The benchmark palm oil contract for May delivery on the Bursa Malaysia Derivatives Exchange rose 18 ringgit, or 0.44%, to 4,089 ringgit ($873.34) a metric ton at closing, the highest close since July 25. The contract logged a weekly gain of 3.1%, fuelled by tight supply and optimism over palm demand.

Citing lower productions in key palm-producing countries, palm oil is likely to “continue to ration demand, pricing itself at a premium to available soft oil alternatives”, said Pranav Bajoria, director of Singapore-based brokerage Comglobal Pte Ltd. Higher Malaysian palm oil prices are attributed to upticks in vegetable oil futures listed on China’s bourses, while gains were seen capped by a stronger ringgit, said Anilkumar Bagani, research head of Mumbai-based vegetable oils broker Sunvin Group.

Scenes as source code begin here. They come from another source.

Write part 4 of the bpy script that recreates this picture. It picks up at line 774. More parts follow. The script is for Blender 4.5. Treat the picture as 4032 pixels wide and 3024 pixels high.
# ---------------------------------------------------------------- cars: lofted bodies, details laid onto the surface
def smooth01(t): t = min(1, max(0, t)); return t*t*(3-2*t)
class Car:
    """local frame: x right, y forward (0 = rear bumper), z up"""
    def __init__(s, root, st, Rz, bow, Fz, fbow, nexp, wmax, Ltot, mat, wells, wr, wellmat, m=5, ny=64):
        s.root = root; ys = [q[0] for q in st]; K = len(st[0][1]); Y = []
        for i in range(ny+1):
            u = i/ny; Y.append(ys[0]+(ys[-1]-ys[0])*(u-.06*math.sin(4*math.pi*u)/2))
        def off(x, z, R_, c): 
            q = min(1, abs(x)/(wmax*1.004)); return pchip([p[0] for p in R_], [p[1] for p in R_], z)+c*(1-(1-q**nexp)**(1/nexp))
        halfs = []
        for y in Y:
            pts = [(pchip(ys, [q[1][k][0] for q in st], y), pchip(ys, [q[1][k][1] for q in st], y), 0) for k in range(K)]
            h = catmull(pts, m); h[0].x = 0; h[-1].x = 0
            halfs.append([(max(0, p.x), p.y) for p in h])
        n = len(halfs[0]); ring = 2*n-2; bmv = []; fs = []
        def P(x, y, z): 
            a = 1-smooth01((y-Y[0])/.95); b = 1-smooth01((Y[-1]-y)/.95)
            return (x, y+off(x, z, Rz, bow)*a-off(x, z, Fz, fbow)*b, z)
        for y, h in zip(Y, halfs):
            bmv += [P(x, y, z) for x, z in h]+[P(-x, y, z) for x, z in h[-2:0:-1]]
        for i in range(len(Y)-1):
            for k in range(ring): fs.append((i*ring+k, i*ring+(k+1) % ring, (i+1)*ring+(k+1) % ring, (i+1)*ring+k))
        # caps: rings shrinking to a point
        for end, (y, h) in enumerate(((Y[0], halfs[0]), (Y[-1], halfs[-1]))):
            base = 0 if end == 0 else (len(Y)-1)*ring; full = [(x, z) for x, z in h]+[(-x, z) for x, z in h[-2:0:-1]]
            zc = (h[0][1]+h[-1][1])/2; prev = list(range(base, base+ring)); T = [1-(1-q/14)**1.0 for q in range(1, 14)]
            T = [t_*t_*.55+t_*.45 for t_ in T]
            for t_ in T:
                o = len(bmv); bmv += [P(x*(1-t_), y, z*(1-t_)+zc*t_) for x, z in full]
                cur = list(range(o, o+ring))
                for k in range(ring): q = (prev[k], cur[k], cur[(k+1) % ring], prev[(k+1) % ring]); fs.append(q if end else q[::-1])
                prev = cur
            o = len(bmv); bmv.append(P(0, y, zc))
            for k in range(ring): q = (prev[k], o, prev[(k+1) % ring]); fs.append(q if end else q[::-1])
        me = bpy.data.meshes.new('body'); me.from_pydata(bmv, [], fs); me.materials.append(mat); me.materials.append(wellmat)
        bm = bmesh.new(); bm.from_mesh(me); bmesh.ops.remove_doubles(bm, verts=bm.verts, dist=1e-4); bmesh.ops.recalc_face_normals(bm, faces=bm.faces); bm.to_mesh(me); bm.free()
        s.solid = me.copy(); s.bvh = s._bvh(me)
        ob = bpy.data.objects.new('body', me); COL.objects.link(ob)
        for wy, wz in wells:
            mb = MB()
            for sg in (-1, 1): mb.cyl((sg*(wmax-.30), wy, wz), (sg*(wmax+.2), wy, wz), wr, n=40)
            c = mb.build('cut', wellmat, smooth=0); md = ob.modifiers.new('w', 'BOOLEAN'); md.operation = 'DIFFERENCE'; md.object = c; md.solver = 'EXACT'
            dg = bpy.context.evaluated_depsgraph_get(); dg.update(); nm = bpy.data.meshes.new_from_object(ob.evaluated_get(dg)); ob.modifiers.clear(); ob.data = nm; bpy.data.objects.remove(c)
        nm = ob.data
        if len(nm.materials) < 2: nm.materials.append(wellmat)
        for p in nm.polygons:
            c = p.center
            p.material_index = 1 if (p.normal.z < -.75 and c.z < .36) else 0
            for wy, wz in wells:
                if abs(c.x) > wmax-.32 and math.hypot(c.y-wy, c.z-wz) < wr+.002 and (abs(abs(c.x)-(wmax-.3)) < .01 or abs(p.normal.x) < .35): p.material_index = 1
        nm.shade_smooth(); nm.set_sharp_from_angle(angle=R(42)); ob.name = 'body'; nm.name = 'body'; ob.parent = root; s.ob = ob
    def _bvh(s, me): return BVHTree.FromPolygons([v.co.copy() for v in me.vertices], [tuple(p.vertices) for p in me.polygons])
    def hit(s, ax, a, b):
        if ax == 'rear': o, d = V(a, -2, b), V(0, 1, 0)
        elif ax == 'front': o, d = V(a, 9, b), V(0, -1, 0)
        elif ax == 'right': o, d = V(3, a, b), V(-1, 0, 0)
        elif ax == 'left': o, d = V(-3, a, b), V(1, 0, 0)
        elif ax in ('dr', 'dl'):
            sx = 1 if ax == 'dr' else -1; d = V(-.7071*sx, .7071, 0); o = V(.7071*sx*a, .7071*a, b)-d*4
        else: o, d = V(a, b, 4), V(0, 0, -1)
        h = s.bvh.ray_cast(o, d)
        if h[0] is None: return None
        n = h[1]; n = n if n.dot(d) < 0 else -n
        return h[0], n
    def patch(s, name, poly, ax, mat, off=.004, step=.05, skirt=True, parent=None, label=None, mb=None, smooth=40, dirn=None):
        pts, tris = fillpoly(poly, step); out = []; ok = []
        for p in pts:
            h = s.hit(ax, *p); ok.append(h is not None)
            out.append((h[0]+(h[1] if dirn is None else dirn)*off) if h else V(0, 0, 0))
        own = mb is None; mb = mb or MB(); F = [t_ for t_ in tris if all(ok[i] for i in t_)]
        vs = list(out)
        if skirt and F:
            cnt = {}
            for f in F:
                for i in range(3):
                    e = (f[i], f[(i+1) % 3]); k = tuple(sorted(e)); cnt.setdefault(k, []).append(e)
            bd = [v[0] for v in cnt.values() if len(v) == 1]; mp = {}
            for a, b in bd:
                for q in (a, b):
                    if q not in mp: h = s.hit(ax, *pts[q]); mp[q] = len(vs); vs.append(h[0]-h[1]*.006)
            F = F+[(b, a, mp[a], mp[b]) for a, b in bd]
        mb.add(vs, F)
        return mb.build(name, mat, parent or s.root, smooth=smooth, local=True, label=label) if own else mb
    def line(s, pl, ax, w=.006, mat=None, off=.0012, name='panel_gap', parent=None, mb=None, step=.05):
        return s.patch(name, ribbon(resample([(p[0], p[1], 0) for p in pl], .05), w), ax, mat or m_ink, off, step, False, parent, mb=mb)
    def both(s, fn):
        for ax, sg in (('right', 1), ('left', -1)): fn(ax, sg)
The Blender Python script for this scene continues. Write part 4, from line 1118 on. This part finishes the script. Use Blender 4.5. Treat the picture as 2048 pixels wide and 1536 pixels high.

Dalian’s most-active soyoil contract rose 1.92%, while its palm oil contract gained 1.69%.

Soyoil prices on the Chicago Board of Trade dipped 0.39% after a 2.27% climb on Thursday. Palm oil is affected by price movements in related oils as they compete for a share in the global vegetable oils market.

Oil prices rose on Friday, driven by growing demand in the world’s biggest consumers, the United States and China, while the US Federal Reserve gave a positive signal on the possibility of rate cuts. Stronger crude oil futures make palm a more attractive option for biodiesel feedstock.

The Malaysian ringgit, palm’s currency of trade, strengthened 0.45% against the dollar, after the Bank Negara Malaysia stood steady on interest rates for a fifth straight meeting on Thursday, where it reiterated that the currency was undervalued and did not reflect Malaysia’s positive economic fundamentals and prospects.